School safety officials: 'We're on top of it'
CENTERVILLE — Three weeks after 17 students and staff members were killed at a Parkland, Florida, school, the people responsible for St. Mary Parish public school safety said the district has safety plans in place and is ahead of many parishes in taking precautions.
“I can promise you, we’re on top of it,” school resource officer Oscar West told the St. Mary School Board at Thursday’s meeting.
Also Thursday, the board heard a request for participation in a new way to award tax credits for manufacturers, approved the 2018-19 school calendar and took the first steps toward selling land where a new General Dollar store may be opened.
West and Gidget Everitt, who is in charge of at-risk intervention for the district, updated the board on school security.
The actions include plans for a safety summit; a planned meeting of elementary principals on security; exterior cameras and locks on school entrances; an annual safety summit; and a reunification plan for parents to connect with their children after a security incident.
Resource officers also review the final reports filed by authorities after school shootings around the country, West said.
Board member Kenny Alfred suggested that the people responsible for screening visitors to schools, usually school secretaries, should receive training for that task.
“Let’s be proactive and do all we can to make our schools as safe as possible, including this central office complex,” Alfred said.
He’d like to see active-shooter drills at all parish schools. And he brought up one of the most controversial measures proposed after Parkland: arming teachers.
“This is something we should at least start thinking about,” Alfred said.
Tax exemptions
Parish President David Hanagriff and Economic Development Director Frank Fink made a pitch for a resolution that would allow the parish president to award temporary exemptions from city, school board and parish property taxes to new or expanding manufacturers.
Hanagriff and Fink didn’t put a resolution forward, and the board took no action.
Until recently, property tax exemptions through the Louisiana Industrial Tax Exemption Program were awarded at the state level through the governor and the Board of Commerce and Industry with no input from the governments that would be giving up the tax income.
“I believe we left a lot of money on the table with the state controlling that,” Hanagriff said.
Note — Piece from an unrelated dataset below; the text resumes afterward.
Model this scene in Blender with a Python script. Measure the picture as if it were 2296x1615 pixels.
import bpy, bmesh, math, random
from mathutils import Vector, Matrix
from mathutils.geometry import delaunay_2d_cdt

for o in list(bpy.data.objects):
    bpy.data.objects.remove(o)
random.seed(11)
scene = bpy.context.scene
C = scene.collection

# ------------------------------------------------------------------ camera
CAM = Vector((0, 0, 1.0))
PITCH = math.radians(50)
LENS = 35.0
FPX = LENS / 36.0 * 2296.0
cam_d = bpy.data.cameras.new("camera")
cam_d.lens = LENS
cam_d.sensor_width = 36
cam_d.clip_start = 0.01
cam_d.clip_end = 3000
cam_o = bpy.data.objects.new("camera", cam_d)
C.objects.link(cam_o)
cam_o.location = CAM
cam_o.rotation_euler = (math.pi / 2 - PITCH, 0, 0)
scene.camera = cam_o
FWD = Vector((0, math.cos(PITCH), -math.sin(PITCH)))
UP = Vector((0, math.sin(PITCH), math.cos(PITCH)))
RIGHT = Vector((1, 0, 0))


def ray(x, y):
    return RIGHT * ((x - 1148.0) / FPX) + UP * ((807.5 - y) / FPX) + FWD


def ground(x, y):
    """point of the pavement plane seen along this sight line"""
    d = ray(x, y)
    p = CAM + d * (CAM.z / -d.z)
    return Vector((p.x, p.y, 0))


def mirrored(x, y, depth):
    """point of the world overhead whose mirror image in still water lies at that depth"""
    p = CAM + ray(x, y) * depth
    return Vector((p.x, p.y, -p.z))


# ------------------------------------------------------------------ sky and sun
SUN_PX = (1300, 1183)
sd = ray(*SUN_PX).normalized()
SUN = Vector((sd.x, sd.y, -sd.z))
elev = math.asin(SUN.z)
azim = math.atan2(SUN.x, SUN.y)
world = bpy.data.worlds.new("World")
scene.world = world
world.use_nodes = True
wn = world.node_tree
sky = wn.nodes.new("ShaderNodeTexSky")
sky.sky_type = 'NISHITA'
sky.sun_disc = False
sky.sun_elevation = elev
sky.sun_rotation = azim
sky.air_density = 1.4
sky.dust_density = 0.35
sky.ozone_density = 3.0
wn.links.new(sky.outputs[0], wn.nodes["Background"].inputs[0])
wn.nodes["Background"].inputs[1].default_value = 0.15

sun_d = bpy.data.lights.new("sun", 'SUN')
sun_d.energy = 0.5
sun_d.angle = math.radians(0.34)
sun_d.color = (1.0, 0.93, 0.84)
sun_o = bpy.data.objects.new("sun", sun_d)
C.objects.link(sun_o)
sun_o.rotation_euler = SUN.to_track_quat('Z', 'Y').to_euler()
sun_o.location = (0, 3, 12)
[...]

Gov. John Bel Edwards changed the process with an executive order giving local governments a say in the exemptions. But, according to Hanagriff and Fink, the order created another problem by requiring potential employers to go separately to the school board, cities, the sheriff and the parish council for approval of their exemptions.
“We will never know the businesses that don’t come, that bypass St. Mary Parish, because they say, ‘Nah, I don’t want to do that,’” Hanagriff said.
The proposed remedy is a resolution that would allow the parish president to grant exemptions of 100 percent for five years and 80 percent for the following three years for all levels of local government in the parish. That decision would follow a benefits analysis by Fink’s department using an economic model adopted by the state and by One Acadiana, the regional development organization.
If the benefits, including new sales tax revenue generated by the additional employees, outweigh the cost of the exemptions, the exemptions would be approved, Fink said.
The Patterson City Council rejected such a resolution Tuesday, when Mayor Rodney Grogan broke a 2-2 tie with a no vote. Fink said he believes Patterson will pass the resolution on a second try after the proposal was discussed earlier Thursday at a meeting of St. Mary mayors.
One development did move forward Thursday. The board agreed to get an appraisal for a small piece of property on La. 317 in Centerville, where Capital Growth Buchalter hopes to open a Dollar General store.
The St. Mary Parish Council, acting on a Planning and Zoning Department recommendation, rejected a proposal to open the Dollar General near Centerville High because of concerns about traffic.
Now Capital Growth wants to buy the La. 317 property from the school board, a process governed by state law that requires the appraisal.
School calendar
The board approved a calendar for the 2018-19 school year. Classes will begin Aug. 8 and end May 27, 2019, which will be Memorial Day and a report card day.
The fall session will end Dec. 21, and the spring session will begin Jan. 7.
The biggest change, Assistant Superintendent Teresa Bagwell told the board, is that the Easter break will be April 15-22 next year. The bulk of the break will be before Easter, not after Easter as it is now.
High-stakes LEAP tests will be April 29-May 3. The earlier break spares students from taking the tests as soon as they return from the break, Bagwell said.
Also Thursday, the board agreed to spend $75,000 to add and improve bleachers at the Centerville High football field; $35,000 to build a football practice field and improve drainage on the main football field at Patterson High; and $7,500 for top dressing and subsurface drainage repairs at the Berwick High football field.